Diamonds In The Rough
Growth
investing is typically focused on a company’s potential down the road, and not
so much on its current share price. Growth stocks also tend to be younger
companies that reinvest their earnings into the company instead of paying
dividends and are identified as growing significantly faster than their
competition (aka Growth At A Responsible Price). They may also be a part of
industries such as technology that are experiencing fast expansion.
Examples
of guidelines that some growth investors follow when selecting investments
include:
•
Historic earnings growth. For example, a minimum of 7% earnings per share (EPS)
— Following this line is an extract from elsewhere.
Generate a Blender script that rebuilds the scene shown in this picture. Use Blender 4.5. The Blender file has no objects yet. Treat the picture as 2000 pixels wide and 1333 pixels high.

growth for companies between $400M – $4B.
•
Companies with an expected 10-12% earnings growth rate over the next five
years.
•
Industry leaders that have beat pre-tax profit margins for five years.
•
Steady or rising ROE.
•
Expectations that the stock price can double in five years.
Here
are some noteworthy pros and cons of growth investing investors should
consider:
Pros of Growth Investing
•
Successful investments may appreciate much faster than the overall market by
the very definition of growth investing.
•
Investment selection is focused on attractive companies with above average
earnings and sales growth.
•
Investors can gain exposure to cutting edge industries that are rapidly
evolving and are exciting to watch.
Cons of Growth Investing
•
Higher risk and volatility.
•
Dividends are uncommon as most growth companies reinvest their earnings.
•
Time intensive to evaluate the credibility of various growth projection
estimates.
•
Valuations could be much higher than the market average to reflect projected
growth that may never materialize.
Two Sides Of The Same Coin
If
you don’t find yourself strongly preferring value investing to growth or vice
versa, the good news is you don’t have to choose one over the other. Some
investors choose to diversify and apply both methods to their portfolio’s stock
selection.
Warren
Buffet is known for not associating with one specific strategy and stated in
his 1992 Chairman’s letter, “…the two approaches are joined at the hip: Growth
is always a component in the calculation of value, constituting a variable
whose importance can range from negligible to enormous and whose impact can be
negative as well as positive. In addition, we think the very term “value
investing” is redundant. What is “investing” if it is not the act of seeking
value at least sufficient to justify the amount paid?".